A NSW Upper House committee has called for an industry halt on further coal seam gas (CSG) development until tighter controls take effect.
The committee said government should wait until the Gas Plan, containing 16 sweeping reforms for CSG development from the NSW Chief Scientist, is in place before approving any new CSG operations.
But government has argued that a gas supply crisis looms over NSW, which would hit industry and households, and called for urgent development of CSG to alleviate the impending pain.
“You won't build the trust in the community unless the legislative and regulatory system is overhauled”
In October last year the NSW Chief Scientist Professor Mary O'Kane issued 16 recommendations to beef up protection for the environment and improve the regulation of the industry.
"You won't build the trust in the community unless the legislative and regulatory system is overhauled, and the appropriate financial arrangements are put in place also,” Prof. O’Kane said.

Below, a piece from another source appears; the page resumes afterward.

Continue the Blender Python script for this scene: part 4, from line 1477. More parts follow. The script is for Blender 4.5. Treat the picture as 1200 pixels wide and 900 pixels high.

The government’s strategic release framework is slated to be in place by “halfway” through this year to “identify appropriate areas for gas exploration”.
Locations for CSG development would be selected to balance economic, environmental and social factors. The NSW government has frozen new applications for CSG exploration until the reforms are in place.
The government also supports a proposed gas pipeline from the Northern Territory.
NSW Resources Minister Anthony Roberts committed to the Chief Scientist’s reforms and wants to get gas flowing from NSW’s coal seams, to put “downward pressure” on prices and ensure security of supply for the State.
However, the committee was disappointed with Mr Roberts’ response to its question about when the reforms would be made.
“The answer provided on notice failed to provide any time frame for the implementation of the Chief Scientist’s recommendations.
“The Committee finds this response unhelpful and casts doubt on the commitment of the NSW government to implement the report of the Chief Scientist.”
Mr Roberts told The Land he had “made clear” a commitment to the reforms.
“For anyone to suggest otherwise is simply not keeping pace with the reforms set out in the NSW Gas Plan, which we are delivering.”
Retail gas prices are predicted to rise even further than the 11.2 per cent increase which has occurred over the past year, as export facilities at Gladstone in Queensland - linking the Australian market to more expensive international gas prices.
However, the committee heard increasing NSW gas production would not have a significant influence on gas prices.
The Independent Pricing and Regulatory Tribunal’s (IPART) submission said “it is unclear how the development of coal seam gas reserves in NSW might affect domestic gas prices” – in light of the relatively small amount which would be produced in NSW, compared to the global market.
The committee also heard conflicting arguments over long-term gas demand in NSW.
Government argued NSW faces gas shortages, as existing contracts are set to expire and interstate supply will be funnelled into Gladstone’s export hub.
Mr Roberts said 500 heavy manufacturers, 33,000 businesses and more than a million households rely on a secure supply of gas.
Australian Energy Market Operator (AEMO) is the government’s official forecaster. It told the inquiry total gas consumption in NSW would only fall by 1.8 per cent between 2014 to 2019.
However, the University of Melbourne Energy Institute questioned the need for new gas supply in NSW, telling the committee NSW’s gas demand would halve.
The Institute said rising gas prices would make gas fired power uncompetitive with coal for electricity generation, energy efficiency of non-gas powered home appliances such as
reverse cycle air conditioners would decrease household gas use and rising gas prices would drive some gas intensive manufacturing companies out of business and cause others to scale back on their gas use.
The Energy Institute's adviser Timothy Forcey told the committee that AEMO had not factored the predicted decline in gas use for electricity generation into their forecast.
He said AEMO acknowledged information that shows gas for energy generation is declining but did not factor that into its analysis. He argued that if AEMO had done so, forecast gas use would have been lower.